Yeah, so we're gonna do, we've done already some preview performances. We did one at Cornell, uh, we did one um in Minneapolis, which is my hometown. Um, and then we'll this will be sort of our final one in New York City when the album officially launches uh on Tuesday. And it'll be at the at this point yet to be finalized, but I think this is how we're gonna structure it. It'll be an interspersing. So on the album, it's sort of an A side, B side, so that you sort of live in the world of late uh uh uh of late 18th-century violin sonatas, and then you switch gears almost entirely, and you live in the world of um of improvised folk music, uh, Indian music, Macedonian, Bulgarian, and Shane's compositions. Um, but it's also quite curious. We did it this way in Minneapolis, where you do a movement of Mozart and then a Karnatagraga, and then a movement of Beethoven and oilfield fires, and then uh another movement of Mozart and the Bulgarian folk folk dance. So I think that's how we'll structure it, and so people will get kind of a tasting menu of the whole record.

Hilary

Yeah, because you can't play the whole thing. And and also, you know, they can sit at home and watch that and listen to the whole thing, can't they? That's right, that's right. Yeah. Fantastic. So this has taken you 10 years. What what's next?

Ariana Kim

It's a good question. I've been um I've been I've been exploring a number of thoughts. I've I've had the chance, as you probably saw, and the inspiration behind Bahudari, which is the Karnataka raga, uh, to go live half a year in India and study deeply the Karnatak style. Um, I've been thinking similarly about maybe uh an excursion to Scandinavia, um, primarily Norway, to dive into the Hardanger fiddle, um which I'm really curious about and would love to do. I also have dreams of doing another excursion uh down to Argentina. Argentina and explore the tango world and learn how to be a better tango fiddler. So hopefully, sort of folk traditions in different uh in different parts of the world as a as a sort of sabbatical project, and that may be that may take shape in an in a forthcoming album. And then currently I'm doing a sort of a long series of solo recital tours where I'm uh putting together Bach patchwork quilts that I sort of lovingly call them patchwork quilts, where it's 100% Bach when I'm improvising, sort of sewing different movements together.

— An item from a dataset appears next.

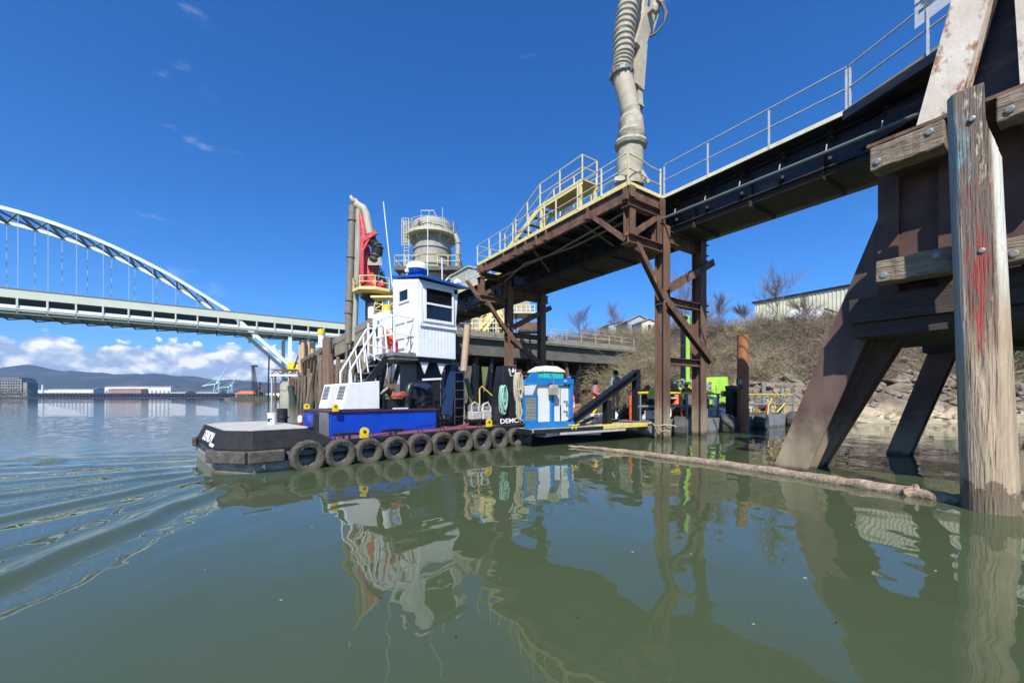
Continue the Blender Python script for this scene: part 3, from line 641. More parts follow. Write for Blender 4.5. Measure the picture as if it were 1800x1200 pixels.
def build_arch_bridge():
    t=thing('arch_bridge','pale green steel arch bridge with two decks crossing the river','bridge',(BF.x,BF.y,0),BF.a)
    tab=[(-170,66),(-140,76),(-110,83.5),(-80,88.5),(-50,91.2),(-25,91.9),(0,90.9),(15,88.2),(34,82.6),(55,73.3),(66,67.2),(77,60.3),(86.5,54.2)]
    zz=lambda x: interp(tab,x)
    zz2=lambda x: sum(zz(x+k) for k in (-8,-4,0,4,8))/5 if x<78 else zz(x)
    Yf=26
    xs=[-170+i*4.0 for i in range(65)]; xs=[x for x in xs if x<86]+[87]
    for y0,lab in ((0,None),(Yf,None)):
        m=MB(); 
        for a,b in zip(xs,xs[1:]): m.bar((a,y0,zz2(a)),(b+.15,y0,zz2(b)),1.3,1.7)
        m.build('arch_rib',mBridgeL,t)
        m=MB(); m.bar((86.5,y0,54.4),(121,y0,22.0),1.5,2.2); m.bar((121,y0,22),(131,y0,14),1.6,2.6); m.build('arch_leg',mBridgeL,t)
    st=9.7
    for k in range(-15,9):
        x=k*st+5.5
        if x>80: continue
        for y0 in (0,Yf):
            m=MB(); m.bar((x,y0,53),(x,y0,zz2(x)-.6),.2); m.build('hanger',mHang,t)
    br=MB()
    for k in range(-15,8):
        x=k*st+5.5; z=zz2(x); x2=x+st; z2=zz2(x2)
        if x2>84: continue
        br.bar((x,.5,z),(x,Yf-.5,z),.9,1.2); br.bar((x,.5,z),((x+x2)/2,Yf/2,(z+z2)/2),.8); br.bar((x,Yf-.5,z),((x+x2)/2,Yf/2,(z+z2)/2),.8); br.bar(((x+x2)/2,Yf/2,(z+z2)/2),(x2,.5,z2),.7); br.bar(((x+x2)/2,Yf/2,(z+z2)/2),(x2,Yf-.5,z2),.7)
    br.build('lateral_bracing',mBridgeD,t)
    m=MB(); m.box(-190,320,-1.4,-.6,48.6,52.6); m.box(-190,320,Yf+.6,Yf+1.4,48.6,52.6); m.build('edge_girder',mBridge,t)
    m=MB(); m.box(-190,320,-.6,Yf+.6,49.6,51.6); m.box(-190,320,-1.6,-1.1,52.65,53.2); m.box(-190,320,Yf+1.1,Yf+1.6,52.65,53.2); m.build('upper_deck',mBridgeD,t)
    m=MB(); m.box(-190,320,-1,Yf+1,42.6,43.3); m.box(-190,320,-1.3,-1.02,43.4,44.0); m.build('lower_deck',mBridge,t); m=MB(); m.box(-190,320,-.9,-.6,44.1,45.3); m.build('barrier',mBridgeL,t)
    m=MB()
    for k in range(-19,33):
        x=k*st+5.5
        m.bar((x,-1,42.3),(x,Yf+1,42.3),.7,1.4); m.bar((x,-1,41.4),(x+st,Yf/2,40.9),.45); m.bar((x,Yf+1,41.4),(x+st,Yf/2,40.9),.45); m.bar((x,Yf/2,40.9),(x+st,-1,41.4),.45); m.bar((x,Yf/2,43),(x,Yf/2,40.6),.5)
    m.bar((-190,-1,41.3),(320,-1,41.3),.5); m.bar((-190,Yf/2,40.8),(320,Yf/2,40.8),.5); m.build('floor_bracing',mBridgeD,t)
    for k in range(-19,33):
        x=k*st+5.5; m=MB(); m.box(x-.35,x+.35,-1.35,-.7,44.3,48.6); m.build('deck_post',mBridge,t)
    for x,w_ in ((101,.55),(121,1.0),(140,1.5),(157,.7),(173,.6),(200,1.5),(260,1.5)):
        for y0 in (0,Yf):
            zb=38 if x==101 else 0
            m=MB(); m.box(x-w_,x+w_,y0-.8,y0+.8,zb,41.3); m.build('pier_column',mBridgeL,t)
    for y0 in (0,Yf):
        m=MB(); m.box(121,139,y0-4,y0+4,-2,15); m.build('pier',mCaiss,t)
build_arch_bridge()
def lattice(mb,p,q,w0,w1,n,r=.12):
    p=Vector(p); q=Vector(q); d,a,b=basis(q-p,(0,1,0)); cs=[]
    for i in range(n+1):
        c=p.lerp(q,i/n); w_=w0+(w1-w0)*i/n; cs.append([c+a*(sx*w_)+b*(sy*w_) for sx,sy in ((-1,-1),(1,-1),(1,1),(-1,1))])
    for i in range(n):
        for j in range(4):
            mb.bar(cs[i][j],cs[i+1][j],r*1.4); mb.bar(cs[i][j],cs[i+1][(j+1)%4],r); mb.bar(cs[i][j],cs[i][(j+1)%4],r)
def derrick():
    D=262; p=PX(460,698,D); t=thing('derrick_barge','low rusty work barge with an orange roofed shed, moored beyond the jetty','barge',(p.x,D,0),0)
    mb=MB(); hw=17; mb.loft([[(-hw+2,-5,-1),(hw,-5,-1),(hw,6,-1),(-hw+2,6,-1)],[(-hw,-6,1.8),(hw,-6,1.8),(hw,7,1.8),(-hw,7,1.8)]]); mb.box(-22,-15,-3,4,-.5,1.2); mb.build('hull',M('barge_olive',(.16,.15,.10),(.10,.09,.07),.3,.8),t)
    mb=MB(); mb.box(-15,-4,-3,3,1.8,3.6); mb.build('shed',mFarG,t); mb=MB(); mb.loft([[(-15.6,-3.6,3.6),(-3.4,-3.6,3.6),(-3.4,3.6,3.6),(-15.6,3.6,3.6)],[(-13,-1,5.6),(-5,-1,5.6),(-5,1,5.6),(-13,1,5.6)]]); mb.build('shed_roof',mOrangeR,t)
    mb=MB(); mb.box(5,16,-3,3,1.8,4.2); mb.build('cabin',mWhite,t)
    mb=MB(); 
    for i in range(16): mb.box(-12+i*1.6,-11.2+i*1.6,-5.5,-4.6,1.8,2.6+.9*random.random())
    mb.build('deck_gear',M('deck_gear_green',(.04,.09,.07),None,.5,.8),t)
    tt=thing('lattice_crane','black lattice boom crane on the distant work barge','crane',(PX(449,0,D+2).x,D+2,1.8)); mb=MB(); lattice(mb,(0,0,2),(-1.5,0,19.5),1.3,.5,10,.16); mb.box(-2.4,1,-.7,.7,19.4,20.4); mb.build('boom',mBlack,tt)
    mb=MB(); lattice(mb,(1.2,0,2),(3.4,0,9),.8,.4,5,.14); mb.bar((3.2,0,9),(-1.3,0,19.4),.12); mb.build('mast',mBlack,tt); mb=MB(); mb.box(-2,4,-2,2,0,3); mb.build('cab',mBlack,tt)
    mb=MB(); mb.tube([(0,0,-2),(0,0,26)],.42,8); solo('spud_pole',mb,mDark,'tall thin dark spud pole standing up between the barge and the jetty','pole',(PX(471,0,D-20).x,D-20,0),rot=(0,R(1.5),0))
    for i,(x,h,w_) in enumerate([(459,8,1.6),(478,11,2)]):
        mb=MB(); mb.bar((-w_,0,0),(-w_,0,h),.5); mb.bar((w_,0,0),(w_,0,h),.5); mb.bar((-w_,0,h),(w_,0,h),.5); mb.bar((-w_,0,h*.6),(w_,0,h*.6),.4)
        solo('portal_stand',mb,mRust,['small rusty steel frame standing on the distant barge','taller rusty steel frame at the left end of the jetty'][i],'frame',(PX(x,0,D-12*i).x,D-12*i,1))
mOrangeR=M('orange_roof',(.55,.17,.06),None,.5,.7)
derrick()
def jetty():
    D=197; t=thing('loading_jetty','rusty steel loading jetty with a pale beam beyond the timber piles','jetty',(PX(505,0,D).x,D,0))
    X=lambda px:(px-505)/F*D; Z=lambda py:EYE+(698-py)/F*D
    mb=MB(); mb.box(X(476),X(545),-1,6,Z(661),Z(658)); mb.build('beam',mWhite,t)
    mb=MB(); 
    for y0 in (-.8,5.8):
        for a in (479,496,513,530): mb.bar((X(a),y0,Z(650)),(X(a+17),y0,Z(650)),.5); mb.bar((X(a),y0,Z(657)),(X(a+8),y0,Z(650)),.35); mb.bar((X(a+8),y0,Z(650)),(X(a+16),y0,Z(657)),.35)
    mb.box(X(505),X(538),0,5,Z(652),Z(648.5)); mb.build('truss',mRust,t)
    for a in (478,484,509,528,540):
        m=MB(); m.bar((X(a),0,-2),(X(a),0,Z(660)),.6); m.build('leg',mGalv if a==478 else mRust,t)
    mb=MB(); mb.lathe([(5.2,-2),(5.2,3),(5.0,3.05),(5.0,5),(5.2,5.05),(5.2,7.6),(4.9,7.65),(4.9,9.3)],20,Matrix.Translation((X(500),6,0))); mb.build('caisson',mCaiss,t)
    mb=MB(); 
    for a in (513,516,519,523,527,531): mb.tube([(X(a),-1.5,-2),(X(a),-1.5,Z(664))],.45,8)
    mb.build('pile_wall',mRust,t)
    m=MB(); m.tube([(X(522),-3,-2),(X(516),-3,7)],1.3,8); m.build('cable_reel',M('green_net',(.04,.07,.05),None,2,.9),t)
    t=thing('yellow_excavator_crane','yellow material handler with a thin black boom standing on the jetty','crane',(PX(510,0,D).x,D+2,Z(649)))
    k=F/D*1.0
    mb=MB(); mb.box(-1.6,1.9,-1.5,1.5,0,3.6); mb.build('cab',mYel2,t)
    mb=MB(); mb.box(2.6,7,-1.6,1.6,.1,2.4); mb.box(1.9,2.6,-1.4,1.4,.1,1.6); mb.build('body',mYel2,t)
    mb=MB(); mb.tube([(1.4,-1.6,.6),(4.2,-1.6,8.2),(6.0,-1.6,5.2)],.22,6); mb.tube([(1.9,-1.6,.6),(4.3,-1.6,7.6)],.12,6); mb.build('boom',mBlack,t)
    mb=MB(); mb.box(-1.8,7,-1.8,1.8,-.5,-.02); mb.build('track',mBlack,t)
jetty()
# ---------------- concrete dock and what stands on it ----------------
def GT(name,label,cat,a,b,z=0,rz=0,group=None):   # a thing placed in the trestle's grid
    p=GF.w(a,b,z); return thing(name,label,cat,p,GF.a+rz,group)
def dock():
    t=GT('concrete_dock','weathered concrete dock on piles behind the white wheelhouse','dock',0,24.8)
    x0,x1=-4.3,34
    mb=MB(); mb.prism([(x0,0),(x1,0),(x1,17),(x0,17)],7.45,8.05); mb.prism([(x0+.05,.06),(x1,.06),(x1,17),(x0+.05,17)],7.3,7.44); mb.build('deck',mConc,t)
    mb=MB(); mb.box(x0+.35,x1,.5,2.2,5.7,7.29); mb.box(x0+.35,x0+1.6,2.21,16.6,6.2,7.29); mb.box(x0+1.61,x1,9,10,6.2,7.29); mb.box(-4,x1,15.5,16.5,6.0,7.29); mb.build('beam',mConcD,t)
    mb=MB(); 
    for i in range(26): mb.box(x0-.02,x0+.3,.6+i*.62,.75+i*.62,6.3,7.28)
    mb.box(x0-.06,x0+.32,.5,16.7,6.1,6.28); mb.build('side_truss',mConc,t)
    rnd=random.Random(5)
    k=0
    for i in range(15):
        for (yy,ly) in ((1.2,-.2),(1.6,2.4),(9.5,0),(13,1)):
            if rnd.random()<.12: continue
            x=-3.4+i*2.4+rnd.gauss(0,.2); m=MB(); lx=rnd.choice((-1.1,1.1,.2,1.3))
            m.bar((x+lx,yy+ly,-1),(x,yy,5.75),.36,.36,(0,1,0)); m.build('pile',mRust if rnd.random()<.5 else mDark,t)
    r=MB()
    for i in range(12):
        x=3.8+i*2.3; r.tube([(x,.3,8.04),(x,.3,9.1)],.035,6)
    for z in (8.6,9.1): r.tube([(3.8,.3,z),(29.1,.3,z)],.03,6)
    r.build('handrail',mGalv,t)
dock()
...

Um some new works by uh colleagues and friends of mine, uh George Meyer and Justin Montgomery. Um, and then there is some uh Chen Yi and John Harbison, sort of sewing these, uh bringing different worlds of the solo violin together in uh in recital tours. And um yeah, I'll be playing the Mendelssohn D minor concerto uh in about a month, which is the other Mendelssohn concerto uh with the Milan Chamber Orchestra in Italy. Um I've got a festival there, um, and then uh some chamber music projects later in the summer, and we'll sort of see what happens from there.

Hilary

Yeah, fantastic. Hearing about your your Bach work, I've recently got into um there's a British pianist called Neil Cowley, who's got a trio, and he's just brought an album out called Built on Bach, where they take all of the Bach of and then they improvise around it. So sometimes you've got no idea what inspired it, but it's it's just great jazz, and then other times it'll be like, Whoa, that's a bit of Bach just came right at you. So it's it's really fascinating. There's so much, isn't there, that Bach um it's not it's not dead music, you know.

Ariana Kim

Not at all. It's so I mean there's there's sometimes I I hear a harmony that Bach chose, and I think, whoa, what it feels just as fresh as yesterday.

Hilary

So yeah, yeah, yeah.

Ariana Kim

Fantastic.

Hilary

Oh, listen, it's been such a pleasure talking to you, Ariana. Thanks.

Ariana Kim

Likewise, thank you so much.

Hilary

And what you're listening to now is Migrating Home, which she actually composed. She's obviously a very busy, very much in demand violinist around the world. So if you get a chance to see her, then please do. I'll put all the links in the show notes so that you can check out where she's going to be. If you're in New York, you should definitely get to some of the gigs around the release of Uncommon Thread. Thank you for joining me once more for Harmonious World.